• Exercise goal: Return the listing word for word, as given.

--- Start ---

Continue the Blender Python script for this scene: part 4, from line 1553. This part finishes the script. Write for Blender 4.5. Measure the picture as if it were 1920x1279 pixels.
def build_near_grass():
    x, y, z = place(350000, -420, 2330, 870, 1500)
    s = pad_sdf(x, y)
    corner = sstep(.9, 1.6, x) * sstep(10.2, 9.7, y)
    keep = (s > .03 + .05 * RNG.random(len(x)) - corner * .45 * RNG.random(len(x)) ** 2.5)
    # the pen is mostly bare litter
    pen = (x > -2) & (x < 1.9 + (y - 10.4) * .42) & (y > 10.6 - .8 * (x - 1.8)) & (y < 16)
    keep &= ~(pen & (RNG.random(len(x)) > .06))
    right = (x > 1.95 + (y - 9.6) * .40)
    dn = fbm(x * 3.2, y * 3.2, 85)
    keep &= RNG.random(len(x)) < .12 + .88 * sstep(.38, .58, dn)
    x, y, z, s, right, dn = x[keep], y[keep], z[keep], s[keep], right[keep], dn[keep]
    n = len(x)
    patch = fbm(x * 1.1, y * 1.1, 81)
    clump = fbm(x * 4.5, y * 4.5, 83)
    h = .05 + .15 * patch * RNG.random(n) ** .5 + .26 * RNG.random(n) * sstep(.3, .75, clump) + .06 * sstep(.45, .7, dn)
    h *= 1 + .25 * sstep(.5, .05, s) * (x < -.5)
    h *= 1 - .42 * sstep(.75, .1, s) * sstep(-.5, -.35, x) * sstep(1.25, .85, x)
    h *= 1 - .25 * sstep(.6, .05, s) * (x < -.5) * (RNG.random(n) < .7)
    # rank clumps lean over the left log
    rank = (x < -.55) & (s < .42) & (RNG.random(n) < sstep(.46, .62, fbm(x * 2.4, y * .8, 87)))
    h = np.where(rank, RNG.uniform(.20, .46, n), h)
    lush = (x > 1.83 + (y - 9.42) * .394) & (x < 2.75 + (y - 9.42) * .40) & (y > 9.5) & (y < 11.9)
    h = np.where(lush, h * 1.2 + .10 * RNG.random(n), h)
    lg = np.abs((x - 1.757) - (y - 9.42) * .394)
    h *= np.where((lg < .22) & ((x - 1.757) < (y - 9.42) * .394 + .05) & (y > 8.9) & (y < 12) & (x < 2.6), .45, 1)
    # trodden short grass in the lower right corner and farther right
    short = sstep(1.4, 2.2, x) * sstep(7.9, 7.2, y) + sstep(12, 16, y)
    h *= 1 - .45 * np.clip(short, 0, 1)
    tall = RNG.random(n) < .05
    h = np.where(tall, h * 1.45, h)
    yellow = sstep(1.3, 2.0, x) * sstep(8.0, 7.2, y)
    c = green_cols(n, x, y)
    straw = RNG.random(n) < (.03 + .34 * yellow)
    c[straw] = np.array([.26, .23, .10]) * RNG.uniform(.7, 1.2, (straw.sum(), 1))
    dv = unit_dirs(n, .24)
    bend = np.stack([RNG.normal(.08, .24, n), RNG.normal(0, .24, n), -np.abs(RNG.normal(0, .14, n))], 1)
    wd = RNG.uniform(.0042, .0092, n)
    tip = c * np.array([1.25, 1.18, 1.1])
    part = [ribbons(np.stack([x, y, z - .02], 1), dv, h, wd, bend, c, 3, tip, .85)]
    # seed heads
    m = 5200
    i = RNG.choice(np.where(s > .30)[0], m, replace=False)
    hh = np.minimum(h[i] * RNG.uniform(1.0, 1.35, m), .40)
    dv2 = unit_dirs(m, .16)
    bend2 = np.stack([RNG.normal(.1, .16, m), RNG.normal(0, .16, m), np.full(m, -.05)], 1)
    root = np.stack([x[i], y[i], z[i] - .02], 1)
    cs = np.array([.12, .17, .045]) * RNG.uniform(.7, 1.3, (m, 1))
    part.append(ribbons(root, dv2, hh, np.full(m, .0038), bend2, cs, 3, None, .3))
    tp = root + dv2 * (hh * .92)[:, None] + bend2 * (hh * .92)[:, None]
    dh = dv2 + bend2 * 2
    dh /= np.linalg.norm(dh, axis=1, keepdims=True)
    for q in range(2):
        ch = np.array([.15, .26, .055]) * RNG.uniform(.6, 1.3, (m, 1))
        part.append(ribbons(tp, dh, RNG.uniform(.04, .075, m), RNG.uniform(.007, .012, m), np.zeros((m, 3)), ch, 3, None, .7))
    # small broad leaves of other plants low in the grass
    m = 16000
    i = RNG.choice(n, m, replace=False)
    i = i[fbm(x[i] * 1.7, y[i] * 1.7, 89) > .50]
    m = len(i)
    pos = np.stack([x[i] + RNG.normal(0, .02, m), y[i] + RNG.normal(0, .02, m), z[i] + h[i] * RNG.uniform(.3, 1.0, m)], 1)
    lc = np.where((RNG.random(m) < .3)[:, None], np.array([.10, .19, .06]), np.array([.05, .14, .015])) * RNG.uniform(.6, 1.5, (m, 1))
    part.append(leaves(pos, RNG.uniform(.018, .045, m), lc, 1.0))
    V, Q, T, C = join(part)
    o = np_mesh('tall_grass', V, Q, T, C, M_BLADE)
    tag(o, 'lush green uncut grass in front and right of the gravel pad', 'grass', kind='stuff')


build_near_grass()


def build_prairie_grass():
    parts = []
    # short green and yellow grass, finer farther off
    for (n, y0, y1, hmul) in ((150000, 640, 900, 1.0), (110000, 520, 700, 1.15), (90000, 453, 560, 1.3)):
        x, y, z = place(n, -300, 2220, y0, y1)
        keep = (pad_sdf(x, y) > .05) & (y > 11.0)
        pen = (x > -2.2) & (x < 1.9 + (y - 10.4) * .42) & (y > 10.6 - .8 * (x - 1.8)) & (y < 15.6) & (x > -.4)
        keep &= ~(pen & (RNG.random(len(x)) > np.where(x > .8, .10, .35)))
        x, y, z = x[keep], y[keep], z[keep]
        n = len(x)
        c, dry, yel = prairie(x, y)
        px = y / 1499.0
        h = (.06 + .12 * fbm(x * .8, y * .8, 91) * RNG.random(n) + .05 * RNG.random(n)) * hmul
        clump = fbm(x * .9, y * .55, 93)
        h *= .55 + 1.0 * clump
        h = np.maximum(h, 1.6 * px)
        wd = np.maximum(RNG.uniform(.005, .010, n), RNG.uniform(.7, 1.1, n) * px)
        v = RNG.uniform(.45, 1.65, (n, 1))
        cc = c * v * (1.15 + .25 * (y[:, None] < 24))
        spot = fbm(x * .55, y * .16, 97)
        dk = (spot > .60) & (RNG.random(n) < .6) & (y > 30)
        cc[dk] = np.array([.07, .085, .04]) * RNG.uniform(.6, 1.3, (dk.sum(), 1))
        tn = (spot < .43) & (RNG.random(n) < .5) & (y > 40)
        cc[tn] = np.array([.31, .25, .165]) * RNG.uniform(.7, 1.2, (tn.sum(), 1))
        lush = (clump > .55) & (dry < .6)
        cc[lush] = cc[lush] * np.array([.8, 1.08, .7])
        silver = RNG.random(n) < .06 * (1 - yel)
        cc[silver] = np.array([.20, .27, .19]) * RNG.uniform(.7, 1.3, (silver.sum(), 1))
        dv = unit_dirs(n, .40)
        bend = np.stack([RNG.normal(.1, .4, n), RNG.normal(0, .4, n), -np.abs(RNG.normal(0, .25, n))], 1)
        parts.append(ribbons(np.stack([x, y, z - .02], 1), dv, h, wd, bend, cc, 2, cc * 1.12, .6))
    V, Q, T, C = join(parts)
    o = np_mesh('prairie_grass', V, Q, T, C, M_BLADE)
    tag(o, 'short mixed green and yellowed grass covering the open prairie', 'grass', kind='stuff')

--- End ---

• Finished task:
Continue the Blender Python script for this scene: part 4, from line 1553. This part finishes the script. Write for Blender 4.5. Measure the picture as if it were 1920x1279 pixels.
def build_near_grass():
    x, y, z = place(350000, -420, 2330, 870, 1500)
    s = pad_sdf(x, y)
    corner = sstep(.9, 1.6, x) * sstep(10.2, 9.7, y)
    keep = (s > .03 + .05 * RNG.random(len(x)) - corner * .45 * RNG.random(len(x)) ** 2.5)
    # the pen is mostly bare litter
    pen = (x > -2) & (x < 1.9 + (y - 10.4) * .42) & (y > 10.6 - .8 * (x - 1.8)) & (y < 16)
    keep &= ~(pen & (RNG.random(len(x)) > .06))
    right = (x > 1.95 + (y - 9.6) * .40)
    dn = fbm(x * 3.2, y * 3.2, 85)
    keep &= RNG.random(len(x)) < .12 + .88 * sstep(.38, .58, dn)
    x, y, z, s, right, dn = x[keep], y[keep], z[keep], s[keep], right[keep], dn[keep]
    n = len(x)
    patch = fbm(x * 1.1, y * 1.1, 81)
    clump = fbm(x * 4.5, y * 4.5, 83)
    h = .05 + .15 * patch * RNG.random(n) ** .5 + .26 * RNG.random(n) * sstep(.3, .75, clump) + .06 * sstep(.45, .7, dn)
    h *= 1 + .25 * sstep(.5, .05, s) * (x < -.5)
    h *= 1 - .42 * sstep(.75, .1, s) * sstep(-.5, -.35, x) * sstep(1.25, .85, x)
    h *= 1 - .25 * sstep(.6, .05, s) * (x < -.5) * (RNG.random(n) < .7)
    # rank clumps lean over the left log
    rank = (x < -.55) & (s < .42) & (RNG.random(n) < sstep(.46, .62, fbm(x * 2.4, y * .8, 87)))
    h = np.where(rank, RNG.uniform(.20, .46, n), h)
    lush = (x > 1.83 + (y - 9.42) * .394) & (x < 2.75 + (y - 9.42) * .40) & (y > 9.5) & (y < 11.9)
    h = np.where(lush, h * 1.2 + .10 * RNG.random(n), h)
    lg = np.abs((x - 1.757) - (y - 9.42) * .394)
    h *= np.where((lg < .22) & ((x - 1.757) < (y - 9.42) * .394 + .05) & (y > 8.9) & (y < 12) & (x < 2.6), .45, 1)
    # trodden short grass in the lower right corner and farther right
    short = sstep(1.4, 2.2, x) * sstep(7.9, 7.2, y) + sstep(12, 16, y)
    h *= 1 - .45 * np.clip(short, 0, 1)
    tall = RNG.random(n) < .05
    h = np.where(tall, h * 1.45, h)
    yellow = sstep(1.3, 2.0, x) * sstep(8.0, 7.2, y)
    c = green_cols(n, x, y)
    straw = RNG.random(n) < (.03 + .34 * yellow)
    c[straw] = np.array([.26, .23, .10]) * RNG.uniform(.7, 1.2, (straw.sum(), 1))
    dv = unit_dirs(n, .24)
    bend = np.stack([RNG.normal(.08, .24, n), RNG.normal(0, .24, n), -np.abs(RNG.normal(0, .14, n))], 1)
    wd = RNG.uniform(.0042, .0092, n)
    tip = c * np.array([1.25, 1.18, 1.1])
    part = [ribbons(np.stack([x, y, z - .02], 1), dv, h, wd, bend, c, 3, tip, .85)]
    # seed heads
    m = 5200
    i = RNG.choice(np.where(s > .30)[0], m, replace=False)
    hh = np.minimum(h[i] * RNG.uniform(1.0, 1.35, m), .40)
    dv2 = unit_dirs(m, .16)
    bend2 = np.stack([RNG.normal(.1, .16, m), RNG.normal(0, .16, m), np.full(m, -.05)], 1)
    root = np.stack([x[i], y[i], z[i] - .02], 1)
    cs = np.array([.12, .17, .045]) * RNG.uniform(.7, 1.3, (m, 1))
    part.append(ribbons(root, dv2, hh, np.full(m, .0038), bend2, cs, 3, None, .3))
    tp = root + dv2 * (hh * .92)[:, None] + bend2 * (hh * .92)[:, None]
    dh = dv2 + bend2 * 2
    dh /= np.linalg.norm(dh, axis=1, keepdims=True)
    for q in range(2):
        ch = np.array([.15, .26, .055]) * RNG.uniform(.6, 1.3, (m, 1))
        part.append(ribbons(tp, dh, RNG.uniform(.04, .075, m), RNG.uniform(.007, .012, m), np.zeros((m, 3)), ch, 3, None, .7))
    # small broad leaves of other plants low in the grass
    m = 16000
    i = RNG.choice(n, m, replace=False)
    i = i[fbm(x[i] * 1.7, y[i] * 1.7, 89) > .50]
    m = len(i)
    pos = np.stack([x[i] + RNG.normal(0, .02, m), y[i] + RNG.normal(0, .02, m), z[i] + h[i] * RNG.uniform(.3, 1.0, m)], 1)
    lc = np.where((RNG.random(m) < .3)[:, None], np.array([.10, .19, .06]), np.array([.05, .14, .015])) * RNG.uniform(.6, 1.5, (m, 1))
    part.append(leaves(pos, RNG.uniform(.018, .045, m), lc, 1.0))
    V, Q, T, C = join(part)
    o = np_mesh('tall_grass', V, Q, T, C, M_BLADE)
    tag(o, 'lush green uncut grass in front and right of the gravel pad', 'grass', kind='stuff')


build_near_grass()


def build_prairie_grass():
    parts = []
    # short green and yellow grass, finer farther off
    for (n, y0, y1, hmul) in ((150000, 640, 900, 1.0), (110000, 520, 700, 1.15), (90000, 453, 560, 1.3)):
        x, y, z = place(n, -300, 2220, y0, y1)
        keep = (pad_sdf(x, y) > .05) & (y > 11.0)
        pen = (x > -2.2) & (x < 1.9 + (y - 10.4) * .42) & (y > 10.6 - .8 * (x - 1.8)) & (y < 15.6) & (x > -.4)
        keep &= ~(pen & (RNG.random(len(x)) > np.where(x > .8, .10, .35)))
        x, y, z = x[keep], y[keep], z[keep]
        n = len(x)
        c, dry, yel = prairie(x, y)
        px = y / 1499.0
        h = (.06 + .12 * fbm(x * .8, y * .8, 91) * RNG.random(n) + .05 * RNG.random(n)) * hmul
        clump = fbm(x * .9, y * .55, 93)
        h *= .55 + 1.0 * clump
        h = np.maximum(h, 1.6 * px)
        wd = np.maximum(RNG.uniform(.005, .010, n), RNG.uniform(.7, 1.1, n) * px)
        v = RNG.uniform(.45, 1.65, (n, 1))
        cc = c * v * (1.15 + .25 * (y[:, None] < 24))
        spot = fbm(x * .55, y * .16, 97)
        dk = (spot > .60) & (RNG.random(n) < .6) & (y > 30)
        cc[dk] = np.array([.07, .085, .04]) * RNG.uniform(.6, 1.3, (dk.sum(), 1))
        tn = (spot < .43) & (RNG.random(n) < .5) & (y > 40)
        cc[tn] = np.array([.31, .25, .165]) * RNG.uniform(.7, 1.2, (tn.sum(), 1))
        lush = (clump > .55) & (dry < .6)
        cc[lush] = cc[lush] * np.array([.8, 1.08, .7])
        silver = RNG.random(n) < .06 * (1 - yel)
        cc[silver] = np.array([.20, .27, .19]) * RNG.uniform(.7, 1.3, (silver.sum(), 1))
        dv = unit_dirs(n, .40)
        bend = np.stack([RNG.normal(.1, .4, n), RNG.normal(0, .4, n), -np.abs(RNG.normal(0, .25, n))], 1)
        parts.append(ribbons(np.stack([x, y, z - .02], 1), dv, h, wd, bend, cc, 2, cc * 1.12, .6))
    V, Q, T, C = join(parts)
    o = np_mesh('prairie_grass', V, Q, T, C, M_BLADE)
    tag(o, 'short mixed green and yellowed grass covering the open prairie', 'grass', kind='stuff')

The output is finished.